Para Armandinho, Caetano, inclusive, foi essencial no crescimento dos trios. "O Caetano é o cara que nos popularizou no Brasil quando fez Atrás do trio elétrico, em 1969. Foi aí que o Brasil começou a tomar conhecimento dos trios. Foi ele quem plantou a sementinha", opina.
O axé não morreu
"O povo fala que o axé morreu e eu respondo: 'Só se matarem todos os artistas que ainda estão aí'", diz Armandinho. "Não se pode ignorar a capacidade e o talento de Luiz Caldas, Daniela Mercury, Ivete Sangalo e tantos outros. Chega a ser uma ignorância falar isso, com tudo que esses músicos representam. São pessoas que ainda estão aí, em evidência, atuando. Não estão esquecidos", defende.
Saulo Fernandes, um dos vocalistas mais longevos da Banda Eva, é visto pelo filho de Osmar como um intermediário entre a velha e a nova geração do ritmo. "O Saulo é um artista que traz a história da música dos anos 1980 e 1990. Ele traz a bagagem do axé mais antigo para os dias de hoje, é um cara que está presente nos carnavais, na mídia e traz esse legado", avalia o músico.
Fora da bolha do axé, mas já enorme no universo dos trios elétricos, o grupo BaianaSystem, formado em 2009, é outro destaque para Armandinho. "No ano passado, o trio deles arrastou uma multidão hipnotizada.

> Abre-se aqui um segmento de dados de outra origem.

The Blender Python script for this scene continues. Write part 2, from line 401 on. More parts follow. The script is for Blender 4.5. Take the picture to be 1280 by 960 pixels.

Eu fiquei impressionado", revela o soteropolitano.
O nome da banda, inclusive, vem da guitarra baiana, instrumento que os integrantes levam como símbolo do grupo. "O Robertinho Barreto [guitarrista] era meu vizinho e, quando era adolescente, ele acompanhava meus ensaios. Aprendeu a tocar a guitarra baiana com as nossas músicas e nossa história", conta. "O Baiana, de uma forma ou de outra, mantém um vínculo com o nosso som", acrescenta.
Septuagenário, Armandinho, pai de um recém-nascido, está mais ativo que nunca. "Eu tenho 71 anos e não quero parar. É uma paixão que não tem como parar nem deixar de lado. Eu falo para o meu filho: 'Você é neto do inventor do trio elétrico', porque ele vai crescer com esse legado. Eu sou filho do inventor do trio elétrico e tenho muito orgulho disso", finaliza.